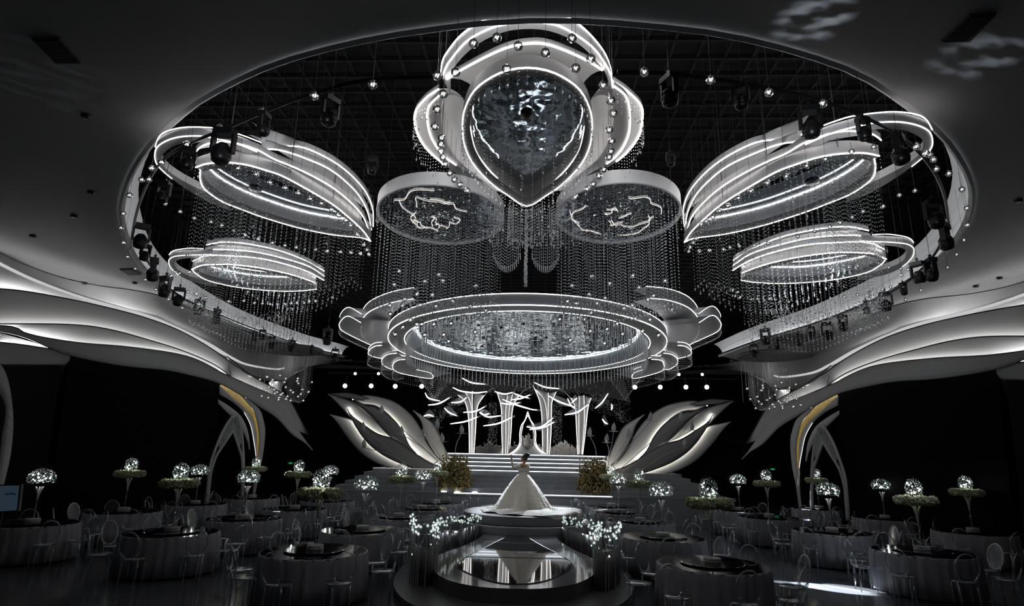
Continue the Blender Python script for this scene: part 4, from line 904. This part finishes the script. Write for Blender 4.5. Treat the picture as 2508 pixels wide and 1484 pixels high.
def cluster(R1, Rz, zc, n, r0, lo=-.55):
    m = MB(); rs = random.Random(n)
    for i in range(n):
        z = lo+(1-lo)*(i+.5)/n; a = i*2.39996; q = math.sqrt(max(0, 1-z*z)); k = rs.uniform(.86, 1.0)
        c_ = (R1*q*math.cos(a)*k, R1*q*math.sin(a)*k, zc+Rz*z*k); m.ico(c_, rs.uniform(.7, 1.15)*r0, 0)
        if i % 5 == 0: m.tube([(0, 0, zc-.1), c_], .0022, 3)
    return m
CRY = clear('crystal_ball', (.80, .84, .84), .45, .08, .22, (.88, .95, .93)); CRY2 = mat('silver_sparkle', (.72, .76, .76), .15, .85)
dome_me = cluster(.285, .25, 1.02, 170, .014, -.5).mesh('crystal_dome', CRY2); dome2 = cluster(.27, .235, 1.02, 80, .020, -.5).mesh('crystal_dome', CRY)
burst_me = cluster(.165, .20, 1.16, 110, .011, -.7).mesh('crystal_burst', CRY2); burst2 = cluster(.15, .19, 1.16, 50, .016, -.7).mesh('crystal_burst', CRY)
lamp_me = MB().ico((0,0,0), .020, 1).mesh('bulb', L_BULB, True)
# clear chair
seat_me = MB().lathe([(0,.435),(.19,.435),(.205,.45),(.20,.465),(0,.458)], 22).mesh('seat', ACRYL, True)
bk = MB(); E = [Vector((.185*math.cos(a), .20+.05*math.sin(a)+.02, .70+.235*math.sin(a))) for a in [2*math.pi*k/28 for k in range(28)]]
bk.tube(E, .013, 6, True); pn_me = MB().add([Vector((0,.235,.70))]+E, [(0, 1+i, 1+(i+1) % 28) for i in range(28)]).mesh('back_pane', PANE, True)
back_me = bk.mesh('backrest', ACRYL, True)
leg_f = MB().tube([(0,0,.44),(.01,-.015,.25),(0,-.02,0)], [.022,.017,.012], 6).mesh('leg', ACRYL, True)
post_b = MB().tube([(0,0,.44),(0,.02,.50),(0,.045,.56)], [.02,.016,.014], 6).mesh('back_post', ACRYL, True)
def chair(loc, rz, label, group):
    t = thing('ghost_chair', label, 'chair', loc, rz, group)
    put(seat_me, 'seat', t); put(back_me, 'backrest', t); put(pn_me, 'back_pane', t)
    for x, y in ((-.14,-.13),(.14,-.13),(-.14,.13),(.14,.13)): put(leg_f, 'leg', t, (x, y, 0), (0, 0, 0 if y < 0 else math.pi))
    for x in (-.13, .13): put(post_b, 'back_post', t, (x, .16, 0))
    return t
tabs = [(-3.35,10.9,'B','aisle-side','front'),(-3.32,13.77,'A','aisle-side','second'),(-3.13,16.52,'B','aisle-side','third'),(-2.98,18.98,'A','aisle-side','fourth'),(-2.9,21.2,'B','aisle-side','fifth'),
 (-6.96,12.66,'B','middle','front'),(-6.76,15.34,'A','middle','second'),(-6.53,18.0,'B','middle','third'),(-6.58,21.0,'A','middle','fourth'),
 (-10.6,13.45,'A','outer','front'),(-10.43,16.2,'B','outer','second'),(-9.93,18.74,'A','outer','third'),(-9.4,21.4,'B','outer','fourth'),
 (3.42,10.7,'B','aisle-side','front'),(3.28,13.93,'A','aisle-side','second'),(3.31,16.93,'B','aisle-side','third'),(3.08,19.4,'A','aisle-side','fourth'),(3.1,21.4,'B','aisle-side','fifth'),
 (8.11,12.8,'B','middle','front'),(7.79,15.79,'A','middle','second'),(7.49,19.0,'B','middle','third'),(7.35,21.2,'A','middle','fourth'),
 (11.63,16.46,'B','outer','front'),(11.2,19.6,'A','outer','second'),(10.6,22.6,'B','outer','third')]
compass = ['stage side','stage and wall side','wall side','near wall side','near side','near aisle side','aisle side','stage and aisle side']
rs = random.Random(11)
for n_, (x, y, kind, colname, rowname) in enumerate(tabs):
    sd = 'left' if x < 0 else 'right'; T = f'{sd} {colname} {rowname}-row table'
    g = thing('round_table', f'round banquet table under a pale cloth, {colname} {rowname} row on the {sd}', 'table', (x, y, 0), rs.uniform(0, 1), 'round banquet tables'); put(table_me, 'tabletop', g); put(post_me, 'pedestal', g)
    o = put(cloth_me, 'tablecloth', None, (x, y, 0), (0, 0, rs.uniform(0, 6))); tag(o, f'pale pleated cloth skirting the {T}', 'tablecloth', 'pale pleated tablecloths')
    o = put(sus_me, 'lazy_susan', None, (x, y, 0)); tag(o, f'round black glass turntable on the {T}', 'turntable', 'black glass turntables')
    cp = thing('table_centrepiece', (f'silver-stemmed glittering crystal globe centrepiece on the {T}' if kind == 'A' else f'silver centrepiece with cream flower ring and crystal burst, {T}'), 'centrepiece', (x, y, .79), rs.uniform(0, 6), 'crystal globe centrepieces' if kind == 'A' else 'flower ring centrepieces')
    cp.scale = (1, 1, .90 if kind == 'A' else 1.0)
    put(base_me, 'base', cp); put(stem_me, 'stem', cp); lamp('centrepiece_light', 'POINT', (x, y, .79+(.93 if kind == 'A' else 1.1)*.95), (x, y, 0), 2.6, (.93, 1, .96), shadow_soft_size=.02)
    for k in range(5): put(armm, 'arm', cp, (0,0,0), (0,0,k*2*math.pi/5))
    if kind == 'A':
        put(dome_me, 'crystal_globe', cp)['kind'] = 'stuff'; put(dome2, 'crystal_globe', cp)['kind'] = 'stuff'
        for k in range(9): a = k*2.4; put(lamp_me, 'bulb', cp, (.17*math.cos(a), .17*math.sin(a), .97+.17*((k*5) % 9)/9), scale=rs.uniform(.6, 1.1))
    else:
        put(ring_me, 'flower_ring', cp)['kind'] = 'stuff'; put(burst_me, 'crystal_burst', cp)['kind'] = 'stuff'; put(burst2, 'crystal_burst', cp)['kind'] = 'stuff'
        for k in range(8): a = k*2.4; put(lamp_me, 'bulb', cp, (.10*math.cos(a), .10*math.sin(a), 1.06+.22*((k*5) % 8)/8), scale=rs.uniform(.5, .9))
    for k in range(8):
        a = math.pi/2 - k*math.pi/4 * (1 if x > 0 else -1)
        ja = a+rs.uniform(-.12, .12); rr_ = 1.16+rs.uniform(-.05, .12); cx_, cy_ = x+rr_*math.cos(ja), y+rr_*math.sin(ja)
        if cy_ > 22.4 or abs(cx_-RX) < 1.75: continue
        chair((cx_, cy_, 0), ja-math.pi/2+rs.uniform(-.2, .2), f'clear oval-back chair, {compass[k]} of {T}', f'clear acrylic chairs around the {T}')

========

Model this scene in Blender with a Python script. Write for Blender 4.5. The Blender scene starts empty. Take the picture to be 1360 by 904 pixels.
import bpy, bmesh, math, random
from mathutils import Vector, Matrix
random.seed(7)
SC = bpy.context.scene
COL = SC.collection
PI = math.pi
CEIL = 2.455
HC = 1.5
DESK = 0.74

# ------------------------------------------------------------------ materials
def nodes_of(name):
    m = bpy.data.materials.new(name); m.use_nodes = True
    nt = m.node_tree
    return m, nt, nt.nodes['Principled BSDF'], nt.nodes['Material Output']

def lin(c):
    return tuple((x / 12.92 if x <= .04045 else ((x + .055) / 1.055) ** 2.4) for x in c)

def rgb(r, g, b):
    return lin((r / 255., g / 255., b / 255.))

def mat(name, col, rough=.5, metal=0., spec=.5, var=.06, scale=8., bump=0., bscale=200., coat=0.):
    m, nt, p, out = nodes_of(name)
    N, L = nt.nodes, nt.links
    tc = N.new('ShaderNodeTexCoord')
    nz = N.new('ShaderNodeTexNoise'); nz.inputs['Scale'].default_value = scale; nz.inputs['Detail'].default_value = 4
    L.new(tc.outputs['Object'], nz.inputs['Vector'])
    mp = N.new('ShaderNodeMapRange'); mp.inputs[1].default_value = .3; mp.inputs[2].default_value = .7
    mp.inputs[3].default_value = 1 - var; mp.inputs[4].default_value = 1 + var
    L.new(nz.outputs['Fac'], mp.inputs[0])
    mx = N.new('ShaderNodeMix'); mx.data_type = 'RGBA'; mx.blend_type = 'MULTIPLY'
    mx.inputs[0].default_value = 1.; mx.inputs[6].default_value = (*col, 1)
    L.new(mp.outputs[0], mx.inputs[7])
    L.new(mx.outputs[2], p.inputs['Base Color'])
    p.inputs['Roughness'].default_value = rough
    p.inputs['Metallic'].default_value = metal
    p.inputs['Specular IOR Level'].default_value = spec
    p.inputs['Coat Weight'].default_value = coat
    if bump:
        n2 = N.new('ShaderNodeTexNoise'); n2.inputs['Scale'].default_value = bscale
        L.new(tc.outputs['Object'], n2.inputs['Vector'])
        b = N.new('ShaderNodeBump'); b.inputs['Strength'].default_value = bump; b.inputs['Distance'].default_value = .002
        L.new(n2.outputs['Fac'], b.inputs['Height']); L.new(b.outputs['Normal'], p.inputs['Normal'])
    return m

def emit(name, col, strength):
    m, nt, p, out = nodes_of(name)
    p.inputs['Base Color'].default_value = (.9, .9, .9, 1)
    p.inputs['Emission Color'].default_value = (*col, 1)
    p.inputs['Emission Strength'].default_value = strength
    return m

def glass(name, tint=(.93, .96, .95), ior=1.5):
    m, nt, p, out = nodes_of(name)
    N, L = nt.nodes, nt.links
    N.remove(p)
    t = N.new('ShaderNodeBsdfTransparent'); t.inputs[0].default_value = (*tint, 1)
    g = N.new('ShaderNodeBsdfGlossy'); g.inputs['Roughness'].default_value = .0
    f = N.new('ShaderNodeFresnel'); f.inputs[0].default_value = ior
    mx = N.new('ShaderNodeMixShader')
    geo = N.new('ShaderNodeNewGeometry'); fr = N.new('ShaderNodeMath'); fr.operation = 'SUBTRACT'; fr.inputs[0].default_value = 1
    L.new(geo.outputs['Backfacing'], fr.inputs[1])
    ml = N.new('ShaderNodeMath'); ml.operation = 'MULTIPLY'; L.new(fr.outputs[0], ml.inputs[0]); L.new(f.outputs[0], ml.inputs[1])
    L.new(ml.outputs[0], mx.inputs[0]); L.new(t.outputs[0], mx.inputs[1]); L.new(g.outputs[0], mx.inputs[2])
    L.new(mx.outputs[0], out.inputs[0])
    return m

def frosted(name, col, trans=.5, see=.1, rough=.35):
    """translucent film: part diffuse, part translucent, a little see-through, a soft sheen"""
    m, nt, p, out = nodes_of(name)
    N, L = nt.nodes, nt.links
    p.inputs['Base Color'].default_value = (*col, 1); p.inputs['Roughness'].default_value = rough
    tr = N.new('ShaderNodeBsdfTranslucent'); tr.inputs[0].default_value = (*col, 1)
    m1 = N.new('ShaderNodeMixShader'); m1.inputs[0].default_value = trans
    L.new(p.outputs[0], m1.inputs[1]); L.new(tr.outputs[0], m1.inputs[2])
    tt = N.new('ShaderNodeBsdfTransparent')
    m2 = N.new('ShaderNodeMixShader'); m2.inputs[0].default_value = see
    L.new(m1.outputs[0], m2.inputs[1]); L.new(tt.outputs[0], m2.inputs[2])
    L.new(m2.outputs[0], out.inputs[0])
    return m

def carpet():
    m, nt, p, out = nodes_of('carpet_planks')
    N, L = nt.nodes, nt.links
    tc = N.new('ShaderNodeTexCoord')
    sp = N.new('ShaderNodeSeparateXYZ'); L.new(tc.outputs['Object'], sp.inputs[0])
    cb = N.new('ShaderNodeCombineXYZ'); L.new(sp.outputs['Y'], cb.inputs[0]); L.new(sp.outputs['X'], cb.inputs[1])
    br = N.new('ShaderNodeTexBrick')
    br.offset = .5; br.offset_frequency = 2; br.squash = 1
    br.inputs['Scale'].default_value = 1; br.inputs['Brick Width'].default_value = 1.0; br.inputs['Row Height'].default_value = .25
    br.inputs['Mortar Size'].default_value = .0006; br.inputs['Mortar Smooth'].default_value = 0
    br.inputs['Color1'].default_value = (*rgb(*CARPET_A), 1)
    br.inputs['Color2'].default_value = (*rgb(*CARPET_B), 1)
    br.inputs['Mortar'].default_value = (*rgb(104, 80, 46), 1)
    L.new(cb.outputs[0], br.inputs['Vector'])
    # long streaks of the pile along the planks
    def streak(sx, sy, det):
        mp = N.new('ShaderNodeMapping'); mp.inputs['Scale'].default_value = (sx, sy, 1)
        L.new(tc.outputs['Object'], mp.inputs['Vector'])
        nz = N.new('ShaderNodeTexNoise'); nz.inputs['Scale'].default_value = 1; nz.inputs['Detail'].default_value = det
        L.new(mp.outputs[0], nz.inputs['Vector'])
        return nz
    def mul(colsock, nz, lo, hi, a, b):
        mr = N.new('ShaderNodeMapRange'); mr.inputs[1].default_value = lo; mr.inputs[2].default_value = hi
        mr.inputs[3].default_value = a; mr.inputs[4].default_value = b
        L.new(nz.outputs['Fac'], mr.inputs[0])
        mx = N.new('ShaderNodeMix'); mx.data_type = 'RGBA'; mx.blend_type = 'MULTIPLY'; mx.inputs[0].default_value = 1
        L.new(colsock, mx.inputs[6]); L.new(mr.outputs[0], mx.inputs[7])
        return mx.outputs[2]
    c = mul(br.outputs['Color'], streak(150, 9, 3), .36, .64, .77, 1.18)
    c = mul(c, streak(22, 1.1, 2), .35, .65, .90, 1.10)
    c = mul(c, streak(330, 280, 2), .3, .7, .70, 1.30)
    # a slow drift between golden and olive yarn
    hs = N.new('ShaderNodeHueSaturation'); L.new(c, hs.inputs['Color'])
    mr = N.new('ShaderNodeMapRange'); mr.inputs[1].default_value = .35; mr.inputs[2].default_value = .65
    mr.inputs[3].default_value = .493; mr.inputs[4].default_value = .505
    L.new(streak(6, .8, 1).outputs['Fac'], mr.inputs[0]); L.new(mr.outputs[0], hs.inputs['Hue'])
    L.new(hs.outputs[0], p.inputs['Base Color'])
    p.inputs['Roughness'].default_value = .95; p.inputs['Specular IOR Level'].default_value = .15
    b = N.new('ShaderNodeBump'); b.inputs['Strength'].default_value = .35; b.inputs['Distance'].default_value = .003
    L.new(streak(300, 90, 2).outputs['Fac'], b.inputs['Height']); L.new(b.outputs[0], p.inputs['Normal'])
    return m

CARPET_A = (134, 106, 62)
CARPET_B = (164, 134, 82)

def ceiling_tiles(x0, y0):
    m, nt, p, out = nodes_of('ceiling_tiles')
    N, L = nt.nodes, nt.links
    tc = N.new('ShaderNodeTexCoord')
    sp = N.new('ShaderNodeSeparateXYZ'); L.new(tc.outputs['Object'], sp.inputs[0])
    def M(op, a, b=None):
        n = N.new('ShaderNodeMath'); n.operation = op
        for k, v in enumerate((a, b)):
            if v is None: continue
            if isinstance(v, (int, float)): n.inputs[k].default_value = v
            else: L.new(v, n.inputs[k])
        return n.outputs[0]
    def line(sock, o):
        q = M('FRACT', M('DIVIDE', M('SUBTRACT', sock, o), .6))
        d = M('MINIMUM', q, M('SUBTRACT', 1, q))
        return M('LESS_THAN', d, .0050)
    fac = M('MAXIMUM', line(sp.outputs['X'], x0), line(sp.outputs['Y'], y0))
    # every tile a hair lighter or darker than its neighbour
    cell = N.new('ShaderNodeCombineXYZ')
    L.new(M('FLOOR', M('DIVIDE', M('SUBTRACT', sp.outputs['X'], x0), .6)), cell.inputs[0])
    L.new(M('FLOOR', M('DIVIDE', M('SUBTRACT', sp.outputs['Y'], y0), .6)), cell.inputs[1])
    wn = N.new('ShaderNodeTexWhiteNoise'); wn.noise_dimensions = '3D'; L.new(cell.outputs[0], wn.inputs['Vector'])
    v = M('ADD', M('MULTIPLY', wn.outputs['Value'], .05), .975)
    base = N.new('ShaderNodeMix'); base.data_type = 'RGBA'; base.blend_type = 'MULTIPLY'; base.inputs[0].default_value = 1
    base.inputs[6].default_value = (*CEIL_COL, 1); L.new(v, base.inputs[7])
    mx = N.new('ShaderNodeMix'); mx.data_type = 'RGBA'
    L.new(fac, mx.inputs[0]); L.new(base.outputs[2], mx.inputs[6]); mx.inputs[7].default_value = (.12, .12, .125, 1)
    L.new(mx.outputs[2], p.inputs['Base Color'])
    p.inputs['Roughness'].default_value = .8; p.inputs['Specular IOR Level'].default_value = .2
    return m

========

STATED GOAL ▸ Give back exactly the lines from the line that has "Model this scene" to the line that has "DESK = 0.74", both included, and leave out all others.

FINISHED EXERCISE ▸
Model this scene in Blender with a Python script. Write for Blender 4.5. The Blender scene starts empty. Take the picture to be 1360 by 904 pixels.
import bpy, bmesh, math, random
from mathutils import Vector, Matrix
random.seed(7)
SC = bpy.context.scene
COL = SC.collection
PI = math.pi
CEIL = 2.455
HC = 1.5
DESK = 0.74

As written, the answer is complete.